STORED DATA:

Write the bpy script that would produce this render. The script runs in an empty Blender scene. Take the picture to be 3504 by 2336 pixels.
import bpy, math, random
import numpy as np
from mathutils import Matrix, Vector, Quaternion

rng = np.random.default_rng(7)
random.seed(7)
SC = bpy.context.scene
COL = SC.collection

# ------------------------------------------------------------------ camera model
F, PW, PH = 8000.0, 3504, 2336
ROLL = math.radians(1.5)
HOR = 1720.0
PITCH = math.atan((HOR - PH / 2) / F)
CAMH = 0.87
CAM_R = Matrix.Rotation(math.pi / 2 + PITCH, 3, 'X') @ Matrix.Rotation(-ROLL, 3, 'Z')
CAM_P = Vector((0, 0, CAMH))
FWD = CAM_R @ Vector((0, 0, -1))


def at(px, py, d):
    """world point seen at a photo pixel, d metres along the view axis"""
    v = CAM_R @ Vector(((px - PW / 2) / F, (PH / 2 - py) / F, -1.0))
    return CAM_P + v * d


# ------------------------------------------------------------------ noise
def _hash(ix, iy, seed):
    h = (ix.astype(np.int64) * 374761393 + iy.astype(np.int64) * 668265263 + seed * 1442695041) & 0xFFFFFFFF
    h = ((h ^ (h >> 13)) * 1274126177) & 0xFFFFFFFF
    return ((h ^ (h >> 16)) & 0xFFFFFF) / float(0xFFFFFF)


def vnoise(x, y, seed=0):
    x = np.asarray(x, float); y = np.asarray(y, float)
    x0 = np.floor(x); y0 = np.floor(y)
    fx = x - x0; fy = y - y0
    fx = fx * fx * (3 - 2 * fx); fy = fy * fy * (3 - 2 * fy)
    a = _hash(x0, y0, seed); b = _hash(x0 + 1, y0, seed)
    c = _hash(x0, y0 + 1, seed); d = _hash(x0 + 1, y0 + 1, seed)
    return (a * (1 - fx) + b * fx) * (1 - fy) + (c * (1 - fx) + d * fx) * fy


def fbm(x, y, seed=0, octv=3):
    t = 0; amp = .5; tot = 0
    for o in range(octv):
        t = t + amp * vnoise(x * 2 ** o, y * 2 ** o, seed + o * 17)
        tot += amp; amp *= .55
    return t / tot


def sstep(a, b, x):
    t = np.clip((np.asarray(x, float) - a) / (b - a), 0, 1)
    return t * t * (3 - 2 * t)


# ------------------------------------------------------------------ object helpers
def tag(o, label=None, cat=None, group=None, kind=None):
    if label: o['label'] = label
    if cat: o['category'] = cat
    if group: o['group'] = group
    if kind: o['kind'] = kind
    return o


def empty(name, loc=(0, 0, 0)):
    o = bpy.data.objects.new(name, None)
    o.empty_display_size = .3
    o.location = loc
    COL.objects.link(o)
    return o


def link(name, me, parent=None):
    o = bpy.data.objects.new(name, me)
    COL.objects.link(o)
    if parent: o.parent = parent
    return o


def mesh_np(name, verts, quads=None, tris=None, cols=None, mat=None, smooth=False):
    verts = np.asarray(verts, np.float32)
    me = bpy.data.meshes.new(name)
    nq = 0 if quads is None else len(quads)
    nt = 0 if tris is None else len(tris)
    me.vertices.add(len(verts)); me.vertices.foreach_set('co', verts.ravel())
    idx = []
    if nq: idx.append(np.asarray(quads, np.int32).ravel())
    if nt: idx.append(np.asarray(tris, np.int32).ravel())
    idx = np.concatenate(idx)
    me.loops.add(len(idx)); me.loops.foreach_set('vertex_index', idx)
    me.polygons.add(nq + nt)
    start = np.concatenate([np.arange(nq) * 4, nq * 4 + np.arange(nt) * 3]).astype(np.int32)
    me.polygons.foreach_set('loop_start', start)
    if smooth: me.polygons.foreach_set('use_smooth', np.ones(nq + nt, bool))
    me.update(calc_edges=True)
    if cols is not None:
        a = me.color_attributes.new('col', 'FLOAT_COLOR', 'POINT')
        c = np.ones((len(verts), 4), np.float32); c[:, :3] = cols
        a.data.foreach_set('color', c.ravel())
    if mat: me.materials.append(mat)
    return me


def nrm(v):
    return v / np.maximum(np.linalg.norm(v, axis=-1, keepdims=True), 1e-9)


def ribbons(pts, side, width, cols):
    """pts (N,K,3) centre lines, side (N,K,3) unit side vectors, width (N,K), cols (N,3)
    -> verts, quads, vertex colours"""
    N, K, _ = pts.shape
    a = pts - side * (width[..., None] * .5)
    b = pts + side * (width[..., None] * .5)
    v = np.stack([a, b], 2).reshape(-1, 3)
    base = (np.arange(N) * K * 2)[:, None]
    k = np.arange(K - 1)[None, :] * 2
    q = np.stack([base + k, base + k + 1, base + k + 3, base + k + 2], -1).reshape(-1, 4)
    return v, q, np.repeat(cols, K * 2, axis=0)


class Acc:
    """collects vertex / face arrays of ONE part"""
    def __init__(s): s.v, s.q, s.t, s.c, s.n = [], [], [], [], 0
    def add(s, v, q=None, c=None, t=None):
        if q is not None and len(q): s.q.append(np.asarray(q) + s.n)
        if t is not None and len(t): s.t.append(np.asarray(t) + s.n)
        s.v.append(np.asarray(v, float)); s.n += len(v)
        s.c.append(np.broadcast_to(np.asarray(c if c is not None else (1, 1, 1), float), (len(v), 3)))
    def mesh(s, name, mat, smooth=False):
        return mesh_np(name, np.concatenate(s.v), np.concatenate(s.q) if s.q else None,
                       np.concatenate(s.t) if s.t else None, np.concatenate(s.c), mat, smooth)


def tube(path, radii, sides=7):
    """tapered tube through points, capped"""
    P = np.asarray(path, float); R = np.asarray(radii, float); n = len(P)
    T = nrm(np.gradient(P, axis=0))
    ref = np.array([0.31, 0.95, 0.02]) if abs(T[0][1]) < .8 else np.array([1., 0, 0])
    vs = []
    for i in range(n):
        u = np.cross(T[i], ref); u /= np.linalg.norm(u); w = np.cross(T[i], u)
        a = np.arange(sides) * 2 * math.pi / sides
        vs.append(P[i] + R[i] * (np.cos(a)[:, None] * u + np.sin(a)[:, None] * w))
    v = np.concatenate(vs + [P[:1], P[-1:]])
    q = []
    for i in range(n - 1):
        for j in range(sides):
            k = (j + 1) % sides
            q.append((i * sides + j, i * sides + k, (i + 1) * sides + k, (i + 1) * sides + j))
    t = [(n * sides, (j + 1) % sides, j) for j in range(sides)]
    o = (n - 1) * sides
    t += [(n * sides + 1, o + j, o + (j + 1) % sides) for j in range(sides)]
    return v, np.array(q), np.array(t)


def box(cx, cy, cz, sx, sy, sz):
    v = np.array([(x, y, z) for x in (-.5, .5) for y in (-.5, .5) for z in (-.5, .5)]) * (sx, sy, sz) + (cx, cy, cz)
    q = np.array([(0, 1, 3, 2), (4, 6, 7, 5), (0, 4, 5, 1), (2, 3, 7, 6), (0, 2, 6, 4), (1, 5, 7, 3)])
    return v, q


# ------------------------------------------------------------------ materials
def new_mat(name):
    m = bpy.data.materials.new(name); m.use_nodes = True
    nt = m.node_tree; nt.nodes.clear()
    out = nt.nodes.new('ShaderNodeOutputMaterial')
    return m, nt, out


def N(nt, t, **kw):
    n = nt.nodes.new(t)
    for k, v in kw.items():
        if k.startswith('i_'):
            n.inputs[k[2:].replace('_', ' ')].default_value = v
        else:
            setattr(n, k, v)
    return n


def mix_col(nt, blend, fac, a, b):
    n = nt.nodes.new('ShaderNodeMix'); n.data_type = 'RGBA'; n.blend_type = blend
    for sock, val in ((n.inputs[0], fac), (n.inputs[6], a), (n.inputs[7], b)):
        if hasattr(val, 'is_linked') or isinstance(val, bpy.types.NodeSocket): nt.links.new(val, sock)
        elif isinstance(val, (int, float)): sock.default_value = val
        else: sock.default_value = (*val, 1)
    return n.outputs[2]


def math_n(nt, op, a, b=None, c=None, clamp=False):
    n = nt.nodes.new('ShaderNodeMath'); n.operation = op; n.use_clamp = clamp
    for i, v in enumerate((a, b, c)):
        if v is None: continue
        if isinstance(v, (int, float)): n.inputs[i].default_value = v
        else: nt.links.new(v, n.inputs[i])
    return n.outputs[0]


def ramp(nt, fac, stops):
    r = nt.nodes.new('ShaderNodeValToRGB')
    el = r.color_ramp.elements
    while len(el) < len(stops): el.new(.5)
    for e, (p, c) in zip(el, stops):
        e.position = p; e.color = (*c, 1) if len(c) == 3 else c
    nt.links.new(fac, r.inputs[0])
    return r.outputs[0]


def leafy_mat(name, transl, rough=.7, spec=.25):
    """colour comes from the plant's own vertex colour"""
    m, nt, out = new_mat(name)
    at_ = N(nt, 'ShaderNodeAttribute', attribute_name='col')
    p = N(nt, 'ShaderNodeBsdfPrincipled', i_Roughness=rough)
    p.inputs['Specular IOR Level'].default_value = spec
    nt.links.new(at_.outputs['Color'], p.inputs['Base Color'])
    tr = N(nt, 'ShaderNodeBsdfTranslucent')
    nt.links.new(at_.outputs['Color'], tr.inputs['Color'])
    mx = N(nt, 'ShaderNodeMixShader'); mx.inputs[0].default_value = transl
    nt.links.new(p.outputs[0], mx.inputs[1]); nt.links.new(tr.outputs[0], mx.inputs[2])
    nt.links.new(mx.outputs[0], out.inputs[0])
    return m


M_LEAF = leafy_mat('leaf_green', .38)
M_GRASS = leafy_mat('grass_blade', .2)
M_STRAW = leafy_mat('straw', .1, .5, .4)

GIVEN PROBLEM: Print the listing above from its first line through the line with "return t * t * (3 - 2 * t)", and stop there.

EXPECTED ANSWER:
Write the bpy script that would produce this render. The script runs in an empty Blender scene. Take the picture to be 3504 by 2336 pixels.
import bpy, math, random
import numpy as np
from mathutils import Matrix, Vector, Quaternion

rng = np.random.default_rng(7)
random.seed(7)
SC = bpy.context.scene
COL = SC.collection

# ------------------------------------------------------------------ camera model
F, PW, PH = 8000.0, 3504, 2336
ROLL = math.radians(1.5)
HOR = 1720.0
PITCH = math.atan((HOR - PH / 2) / F)
CAMH = 0.87
CAM_R = Matrix.Rotation(math.pi / 2 + PITCH, 3, 'X') @ Matrix.Rotation(-ROLL, 3, 'Z')
CAM_P = Vector((0, 0, CAMH))
FWD = CAM_R @ Vector((0, 0, -1))


def at(px, py, d):
    """world point seen at a photo pixel, d metres along the view axis"""
    v = CAM_R @ Vector(((px - PW / 2) / F, (PH / 2 - py) / F, -1.0))
    return CAM_P + v * d


# ------------------------------------------------------------------ noise
def _hash(ix, iy, seed):
    h = (ix.astype(np.int64) * 374761393 + iy.astype(np.int64) * 668265263 + seed * 1442695041) & 0xFFFFFFFF
    h = ((h ^ (h >> 13)) * 1274126177) & 0xFFFFFFFF
    return ((h ^ (h >> 16)) & 0xFFFFFF) / float(0xFFFFFF)


def vnoise(x, y, seed=0):
    x = np.asarray(x, float); y = np.asarray(y, float)
    x0 = np.floor(x); y0 = np.floor(y)
    fx = x - x0; fy = y - y0
    fx = fx * fx * (3 - 2 * fx); fy = fy * fy * (3 - 2 * fy)
    a = _hash(x0, y0, seed); b = _hash(x0 + 1, y0, seed)
    c = _hash(x0, y0 + 1, seed); d = _hash(x0 + 1, y0 + 1, seed)
    return (a * (1 - fx) + b * fx) * (1 - fy) + (c * (1 - fx) + d * fx) * fy


def fbm(x, y, seed=0, octv=3):
    t = 0; amp = .5; tot = 0
    for o in range(octv):
        t = t + amp * vnoise(x * 2 ** o, y * 2 ** o, seed + o * 17)
        tot += amp; amp *= .55
    return t / tot


def sstep(a, b, x):
    t = np.clip((np.asarray(x, float) - a) / (b - a), 0, 1)
    return t * t * (3 - 2 * t)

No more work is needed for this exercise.